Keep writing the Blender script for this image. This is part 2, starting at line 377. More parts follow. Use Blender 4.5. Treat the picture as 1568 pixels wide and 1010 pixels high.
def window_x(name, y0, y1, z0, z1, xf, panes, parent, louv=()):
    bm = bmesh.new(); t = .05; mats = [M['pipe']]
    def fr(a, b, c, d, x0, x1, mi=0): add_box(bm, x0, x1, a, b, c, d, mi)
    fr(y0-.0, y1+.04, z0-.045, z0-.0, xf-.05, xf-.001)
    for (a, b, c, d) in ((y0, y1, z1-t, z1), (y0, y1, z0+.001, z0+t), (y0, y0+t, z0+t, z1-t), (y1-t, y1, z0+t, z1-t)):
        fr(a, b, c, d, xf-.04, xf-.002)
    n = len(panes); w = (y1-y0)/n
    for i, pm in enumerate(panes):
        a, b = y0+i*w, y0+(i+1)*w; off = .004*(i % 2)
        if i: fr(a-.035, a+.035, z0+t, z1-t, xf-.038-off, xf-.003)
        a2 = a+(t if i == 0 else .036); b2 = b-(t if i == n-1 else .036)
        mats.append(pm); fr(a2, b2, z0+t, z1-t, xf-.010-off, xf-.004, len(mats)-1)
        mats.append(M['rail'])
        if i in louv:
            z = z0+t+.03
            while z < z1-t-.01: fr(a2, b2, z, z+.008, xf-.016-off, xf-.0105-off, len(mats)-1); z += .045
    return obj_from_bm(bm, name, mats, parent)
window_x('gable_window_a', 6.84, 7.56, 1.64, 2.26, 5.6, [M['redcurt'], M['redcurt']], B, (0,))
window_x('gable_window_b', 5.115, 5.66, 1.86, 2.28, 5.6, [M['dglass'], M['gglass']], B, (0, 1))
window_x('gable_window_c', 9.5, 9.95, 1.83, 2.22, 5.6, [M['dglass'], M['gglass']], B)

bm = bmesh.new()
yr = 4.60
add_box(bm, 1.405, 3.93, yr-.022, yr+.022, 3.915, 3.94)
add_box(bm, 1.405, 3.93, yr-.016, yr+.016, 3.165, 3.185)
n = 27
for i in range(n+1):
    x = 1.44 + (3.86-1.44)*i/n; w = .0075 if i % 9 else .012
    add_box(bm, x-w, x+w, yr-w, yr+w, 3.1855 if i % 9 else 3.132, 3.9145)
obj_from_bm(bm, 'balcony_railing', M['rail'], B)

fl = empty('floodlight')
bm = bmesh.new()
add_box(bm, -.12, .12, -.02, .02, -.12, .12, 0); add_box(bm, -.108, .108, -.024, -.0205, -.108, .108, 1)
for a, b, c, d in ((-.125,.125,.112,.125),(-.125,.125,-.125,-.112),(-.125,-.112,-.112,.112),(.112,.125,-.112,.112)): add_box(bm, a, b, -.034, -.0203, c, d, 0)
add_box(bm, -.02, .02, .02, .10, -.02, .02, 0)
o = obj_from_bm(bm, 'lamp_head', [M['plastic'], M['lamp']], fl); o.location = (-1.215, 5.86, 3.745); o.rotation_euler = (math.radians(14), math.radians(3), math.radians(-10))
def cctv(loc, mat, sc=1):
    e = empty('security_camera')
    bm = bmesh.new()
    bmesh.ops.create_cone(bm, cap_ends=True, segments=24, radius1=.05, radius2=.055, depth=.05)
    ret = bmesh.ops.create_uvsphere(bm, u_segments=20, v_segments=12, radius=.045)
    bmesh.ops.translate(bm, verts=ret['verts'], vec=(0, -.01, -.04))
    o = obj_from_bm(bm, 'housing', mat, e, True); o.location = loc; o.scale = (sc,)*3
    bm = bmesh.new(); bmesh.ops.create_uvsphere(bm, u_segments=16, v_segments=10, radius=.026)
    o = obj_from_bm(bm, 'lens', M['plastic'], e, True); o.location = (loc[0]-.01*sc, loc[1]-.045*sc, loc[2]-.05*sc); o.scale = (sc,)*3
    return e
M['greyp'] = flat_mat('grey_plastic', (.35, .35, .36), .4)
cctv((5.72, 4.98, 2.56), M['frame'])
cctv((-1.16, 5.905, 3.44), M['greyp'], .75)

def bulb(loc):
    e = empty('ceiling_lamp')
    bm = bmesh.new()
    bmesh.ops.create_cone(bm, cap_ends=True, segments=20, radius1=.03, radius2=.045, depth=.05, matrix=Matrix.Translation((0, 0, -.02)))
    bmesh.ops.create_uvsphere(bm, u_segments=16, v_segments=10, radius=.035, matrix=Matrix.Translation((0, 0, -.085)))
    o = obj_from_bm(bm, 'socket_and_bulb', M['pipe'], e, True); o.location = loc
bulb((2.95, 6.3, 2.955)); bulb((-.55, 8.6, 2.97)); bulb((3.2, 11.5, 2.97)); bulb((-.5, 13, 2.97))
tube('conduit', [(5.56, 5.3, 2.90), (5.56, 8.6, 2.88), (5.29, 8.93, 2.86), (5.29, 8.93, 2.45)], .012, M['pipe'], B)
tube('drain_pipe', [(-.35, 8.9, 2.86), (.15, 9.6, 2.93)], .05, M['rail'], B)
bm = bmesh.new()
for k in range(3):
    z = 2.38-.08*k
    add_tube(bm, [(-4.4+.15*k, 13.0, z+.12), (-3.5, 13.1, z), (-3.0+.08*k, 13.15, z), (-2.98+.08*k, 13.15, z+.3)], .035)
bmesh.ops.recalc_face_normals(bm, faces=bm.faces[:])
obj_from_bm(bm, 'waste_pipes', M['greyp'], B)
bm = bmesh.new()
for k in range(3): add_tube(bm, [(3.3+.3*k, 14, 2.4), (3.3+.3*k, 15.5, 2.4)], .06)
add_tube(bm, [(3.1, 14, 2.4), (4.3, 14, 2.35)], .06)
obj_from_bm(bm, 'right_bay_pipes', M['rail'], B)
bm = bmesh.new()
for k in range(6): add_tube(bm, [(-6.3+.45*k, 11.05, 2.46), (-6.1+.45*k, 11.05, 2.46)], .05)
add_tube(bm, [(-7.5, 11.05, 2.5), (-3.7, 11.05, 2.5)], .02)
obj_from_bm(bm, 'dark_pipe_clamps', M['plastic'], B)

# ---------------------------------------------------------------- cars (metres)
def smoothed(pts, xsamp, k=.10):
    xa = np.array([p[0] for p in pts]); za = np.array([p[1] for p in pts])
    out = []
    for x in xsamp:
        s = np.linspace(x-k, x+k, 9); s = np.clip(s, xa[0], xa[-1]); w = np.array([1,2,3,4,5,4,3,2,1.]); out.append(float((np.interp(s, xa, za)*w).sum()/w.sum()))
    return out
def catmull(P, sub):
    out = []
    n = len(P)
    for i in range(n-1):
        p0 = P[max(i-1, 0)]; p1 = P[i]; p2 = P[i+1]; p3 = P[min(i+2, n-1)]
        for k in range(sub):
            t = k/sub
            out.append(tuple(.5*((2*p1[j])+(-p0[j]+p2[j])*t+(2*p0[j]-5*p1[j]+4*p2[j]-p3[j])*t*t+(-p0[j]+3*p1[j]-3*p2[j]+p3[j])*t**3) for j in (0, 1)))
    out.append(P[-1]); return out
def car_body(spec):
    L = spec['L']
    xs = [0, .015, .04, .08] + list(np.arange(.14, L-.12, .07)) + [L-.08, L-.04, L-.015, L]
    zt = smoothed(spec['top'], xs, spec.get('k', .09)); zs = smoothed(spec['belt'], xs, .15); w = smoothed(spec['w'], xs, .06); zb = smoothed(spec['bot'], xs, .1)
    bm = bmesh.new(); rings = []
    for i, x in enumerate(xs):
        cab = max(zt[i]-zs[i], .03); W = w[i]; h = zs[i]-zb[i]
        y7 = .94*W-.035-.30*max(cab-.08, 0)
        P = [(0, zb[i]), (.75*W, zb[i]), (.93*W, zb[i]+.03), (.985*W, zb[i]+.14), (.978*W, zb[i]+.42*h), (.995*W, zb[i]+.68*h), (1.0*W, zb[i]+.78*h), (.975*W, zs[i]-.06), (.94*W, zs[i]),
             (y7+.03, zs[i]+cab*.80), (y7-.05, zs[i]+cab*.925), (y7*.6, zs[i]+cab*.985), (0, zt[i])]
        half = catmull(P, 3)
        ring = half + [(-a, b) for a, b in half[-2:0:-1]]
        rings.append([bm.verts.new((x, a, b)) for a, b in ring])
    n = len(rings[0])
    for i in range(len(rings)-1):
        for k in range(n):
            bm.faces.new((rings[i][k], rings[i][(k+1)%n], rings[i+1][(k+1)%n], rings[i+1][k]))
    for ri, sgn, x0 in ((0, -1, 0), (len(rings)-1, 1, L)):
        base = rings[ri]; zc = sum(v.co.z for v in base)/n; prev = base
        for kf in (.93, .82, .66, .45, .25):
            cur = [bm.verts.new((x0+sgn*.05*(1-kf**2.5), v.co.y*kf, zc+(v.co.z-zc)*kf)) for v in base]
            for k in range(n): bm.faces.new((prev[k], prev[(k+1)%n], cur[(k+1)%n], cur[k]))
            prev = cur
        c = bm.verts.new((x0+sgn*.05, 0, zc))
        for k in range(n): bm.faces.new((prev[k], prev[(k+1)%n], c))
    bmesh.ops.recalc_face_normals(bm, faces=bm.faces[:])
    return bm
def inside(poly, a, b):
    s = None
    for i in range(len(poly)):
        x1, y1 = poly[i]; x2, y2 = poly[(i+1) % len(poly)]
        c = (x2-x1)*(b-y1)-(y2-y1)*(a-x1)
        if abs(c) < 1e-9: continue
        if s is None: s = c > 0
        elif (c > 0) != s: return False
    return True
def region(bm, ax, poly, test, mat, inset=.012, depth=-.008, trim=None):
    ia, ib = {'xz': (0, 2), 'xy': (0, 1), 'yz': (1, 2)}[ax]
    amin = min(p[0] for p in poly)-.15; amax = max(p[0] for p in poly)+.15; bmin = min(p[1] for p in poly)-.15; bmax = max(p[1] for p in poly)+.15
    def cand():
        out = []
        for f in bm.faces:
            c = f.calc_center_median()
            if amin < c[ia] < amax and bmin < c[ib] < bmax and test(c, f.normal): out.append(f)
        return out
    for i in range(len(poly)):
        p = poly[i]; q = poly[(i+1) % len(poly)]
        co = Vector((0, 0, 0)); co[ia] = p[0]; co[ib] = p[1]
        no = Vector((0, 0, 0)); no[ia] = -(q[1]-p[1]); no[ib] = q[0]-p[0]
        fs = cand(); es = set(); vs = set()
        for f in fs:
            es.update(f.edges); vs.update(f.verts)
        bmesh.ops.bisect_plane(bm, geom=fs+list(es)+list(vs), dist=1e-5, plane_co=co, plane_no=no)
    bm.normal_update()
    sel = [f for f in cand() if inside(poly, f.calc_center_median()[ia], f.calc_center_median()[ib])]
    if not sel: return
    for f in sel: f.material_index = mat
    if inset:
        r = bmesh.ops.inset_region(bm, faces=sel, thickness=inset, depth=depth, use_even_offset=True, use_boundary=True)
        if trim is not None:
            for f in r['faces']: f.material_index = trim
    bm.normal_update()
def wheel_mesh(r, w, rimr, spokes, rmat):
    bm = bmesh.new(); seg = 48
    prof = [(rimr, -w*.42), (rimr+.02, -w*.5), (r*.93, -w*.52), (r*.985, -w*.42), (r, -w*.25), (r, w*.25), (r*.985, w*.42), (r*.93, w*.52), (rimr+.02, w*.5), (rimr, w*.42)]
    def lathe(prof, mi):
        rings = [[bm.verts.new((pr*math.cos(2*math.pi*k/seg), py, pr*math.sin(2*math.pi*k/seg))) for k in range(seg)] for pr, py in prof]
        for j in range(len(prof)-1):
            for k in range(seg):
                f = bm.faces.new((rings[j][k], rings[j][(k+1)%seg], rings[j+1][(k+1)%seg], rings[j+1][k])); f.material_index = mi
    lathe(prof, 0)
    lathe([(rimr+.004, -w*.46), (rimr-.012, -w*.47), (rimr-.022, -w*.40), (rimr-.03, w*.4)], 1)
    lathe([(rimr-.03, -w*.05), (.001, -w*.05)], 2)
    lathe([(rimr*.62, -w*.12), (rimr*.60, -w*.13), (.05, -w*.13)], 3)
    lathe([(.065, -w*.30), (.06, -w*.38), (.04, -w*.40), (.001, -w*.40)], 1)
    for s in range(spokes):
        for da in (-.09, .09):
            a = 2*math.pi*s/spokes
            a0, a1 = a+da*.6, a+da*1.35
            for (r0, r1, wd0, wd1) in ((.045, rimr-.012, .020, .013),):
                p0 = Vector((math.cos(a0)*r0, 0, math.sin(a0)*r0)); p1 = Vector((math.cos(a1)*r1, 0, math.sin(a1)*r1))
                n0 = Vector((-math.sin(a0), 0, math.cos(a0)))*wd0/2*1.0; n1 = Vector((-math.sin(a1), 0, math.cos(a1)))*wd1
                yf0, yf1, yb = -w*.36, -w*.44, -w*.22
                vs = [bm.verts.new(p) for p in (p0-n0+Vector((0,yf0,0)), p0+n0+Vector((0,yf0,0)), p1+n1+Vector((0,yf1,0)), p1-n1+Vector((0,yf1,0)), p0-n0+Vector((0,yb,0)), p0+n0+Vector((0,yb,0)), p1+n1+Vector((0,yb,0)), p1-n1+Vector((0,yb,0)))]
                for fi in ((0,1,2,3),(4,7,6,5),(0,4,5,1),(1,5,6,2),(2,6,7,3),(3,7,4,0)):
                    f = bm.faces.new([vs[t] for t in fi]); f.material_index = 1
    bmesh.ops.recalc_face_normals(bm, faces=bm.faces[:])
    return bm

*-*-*

* **Problem details**
Give again, word for word, the lines of the listing, starting at its first line and ending with the line containing "obj_from_bm(bm, 'balcony_railing', M['rail'], B)".

* **Answer below**
Keep writing the Blender script for this image. This is part 2, starting at line 377. More parts follow. Use Blender 4.5. Treat the picture as 1568 pixels wide and 1010 pixels high.
def window_x(name, y0, y1, z0, z1, xf, panes, parent, louv=()):
    bm = bmesh.new(); t = .05; mats = [M['pipe']]
    def fr(a, b, c, d, x0, x1, mi=0): add_box(bm, x0, x1, a, b, c, d, mi)
    fr(y0-.0, y1+.04, z0-.045, z0-.0, xf-.05, xf-.001)
    for (a, b, c, d) in ((y0, y1, z1-t, z1), (y0, y1, z0+.001, z0+t), (y0, y0+t, z0+t, z1-t), (y1-t, y1, z0+t, z1-t)):
        fr(a, b, c, d, xf-.04, xf-.002)
    n = len(panes); w = (y1-y0)/n
    for i, pm in enumerate(panes):
        a, b = y0+i*w, y0+(i+1)*w; off = .004*(i % 2)
        if i: fr(a-.035, a+.035, z0+t, z1-t, xf-.038-off, xf-.003)
        a2 = a+(t if i == 0 else .036); b2 = b-(t if i == n-1 else .036)
        mats.append(pm); fr(a2, b2, z0+t, z1-t, xf-.010-off, xf-.004, len(mats)-1)
        mats.append(M['rail'])
        if i in louv:
            z = z0+t+.03
            while z < z1-t-.01: fr(a2, b2, z, z+.008, xf-.016-off, xf-.0105-off, len(mats)-1); z += .045
    return obj_from_bm(bm, name, mats, parent)
window_x('gable_window_a', 6.84, 7.56, 1.64, 2.26, 5.6, [M['redcurt'], M['redcurt']], B, (0,))
window_x('gable_window_b', 5.115, 5.66, 1.86, 2.28, 5.6, [M['dglass'], M['gglass']], B, (0, 1))
window_x('gable_window_c', 9.5, 9.95, 1.83, 2.22, 5.6, [M['dglass'], M['gglass']], B)

bm = bmesh.new()
yr = 4.60
add_box(bm, 1.405, 3.93, yr-.022, yr+.022, 3.915, 3.94)
add_box(bm, 1.405, 3.93, yr-.016, yr+.016, 3.165, 3.185)
n = 27
for i in range(n+1):
    x = 1.44 + (3.86-1.44)*i/n; w = .0075 if i % 9 else .012
    add_box(bm, x-w, x+w, yr-w, yr+w, 3.1855 if i % 9 else 3.132, 3.9145)
obj_from_bm(bm, 'balcony_railing', M['rail'], B)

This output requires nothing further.